SpaceX on Tuesday launched Jared Isaacman, the fintech billionaire commander and funder of the Polaris Dawn mission, from the Kennedy Space Center in Florida for the first-ever private spacewalk.
Isaacman, accompanied by a retired military fighter pilot and two SpaceX engineers, was lifted off in a SpaceX Falcon 9 spacecraft. Their spacewalk is scheduled for Thursday, midway through the five-day mission.

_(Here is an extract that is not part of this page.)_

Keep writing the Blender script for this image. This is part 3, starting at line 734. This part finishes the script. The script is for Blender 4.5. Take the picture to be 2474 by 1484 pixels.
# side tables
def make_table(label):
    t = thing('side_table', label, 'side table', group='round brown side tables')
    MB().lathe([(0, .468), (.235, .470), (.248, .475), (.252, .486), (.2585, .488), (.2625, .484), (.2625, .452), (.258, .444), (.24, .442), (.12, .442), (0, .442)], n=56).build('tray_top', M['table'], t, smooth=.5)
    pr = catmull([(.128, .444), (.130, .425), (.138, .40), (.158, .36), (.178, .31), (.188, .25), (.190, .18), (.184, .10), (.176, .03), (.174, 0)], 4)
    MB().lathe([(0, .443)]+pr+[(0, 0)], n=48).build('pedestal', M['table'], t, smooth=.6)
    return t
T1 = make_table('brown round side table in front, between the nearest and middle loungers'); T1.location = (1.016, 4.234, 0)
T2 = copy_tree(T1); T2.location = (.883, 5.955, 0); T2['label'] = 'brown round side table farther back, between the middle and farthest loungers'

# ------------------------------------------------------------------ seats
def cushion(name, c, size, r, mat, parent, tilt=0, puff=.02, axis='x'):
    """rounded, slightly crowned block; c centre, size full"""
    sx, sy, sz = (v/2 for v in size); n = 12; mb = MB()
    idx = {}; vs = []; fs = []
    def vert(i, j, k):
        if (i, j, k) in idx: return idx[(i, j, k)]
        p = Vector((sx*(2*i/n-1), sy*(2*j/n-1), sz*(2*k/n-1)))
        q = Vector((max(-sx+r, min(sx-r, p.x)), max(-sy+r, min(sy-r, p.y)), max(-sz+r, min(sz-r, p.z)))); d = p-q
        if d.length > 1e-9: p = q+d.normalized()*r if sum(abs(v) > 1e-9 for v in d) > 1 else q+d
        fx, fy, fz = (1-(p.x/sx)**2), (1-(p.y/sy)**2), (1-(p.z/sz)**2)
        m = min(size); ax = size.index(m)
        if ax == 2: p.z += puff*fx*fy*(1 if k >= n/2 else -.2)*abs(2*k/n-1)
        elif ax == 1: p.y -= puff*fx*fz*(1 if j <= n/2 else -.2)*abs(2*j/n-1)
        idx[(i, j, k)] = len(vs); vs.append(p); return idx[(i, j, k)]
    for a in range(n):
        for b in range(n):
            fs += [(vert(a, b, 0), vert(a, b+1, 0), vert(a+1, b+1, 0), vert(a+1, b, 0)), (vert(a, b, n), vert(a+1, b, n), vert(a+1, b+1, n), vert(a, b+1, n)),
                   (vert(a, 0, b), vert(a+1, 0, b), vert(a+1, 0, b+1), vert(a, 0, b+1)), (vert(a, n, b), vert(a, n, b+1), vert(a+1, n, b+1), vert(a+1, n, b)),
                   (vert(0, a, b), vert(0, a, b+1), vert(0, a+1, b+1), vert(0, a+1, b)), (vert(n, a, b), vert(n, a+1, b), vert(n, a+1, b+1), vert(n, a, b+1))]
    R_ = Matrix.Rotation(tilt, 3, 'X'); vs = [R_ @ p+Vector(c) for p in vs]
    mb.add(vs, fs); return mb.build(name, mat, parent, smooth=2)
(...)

Isaacman is on a daring, risky private space mission to lay the ground for high-altitude missions to the moon or Mars. He and his crew will pass through high radiation levels — not for fun or to display wealth, but to fulfill his dream of sending people to other worlds. Isaacman has a vision of making life multi-planetary and advancing human spaceflight to be more commonplace. This ambition may sound far-fetched to some, but it will create opportunities to do science along the way and push the limits of space travel.
This privately funded space exploration isn't making space more accessible to all, it's a vanity project for billionaires buying their way into space history as amateur astronauts. Spaceflight is difficult, expensive, and dangerous, which means only the ultra-rich can fly, land, and walk in space. The idea of billionaires paying for themselves to go into space isn't just distasteful — it's one giant leap for pollution. The money the wealthy are willing to pour into space tourism could be invested in making life better on our planet.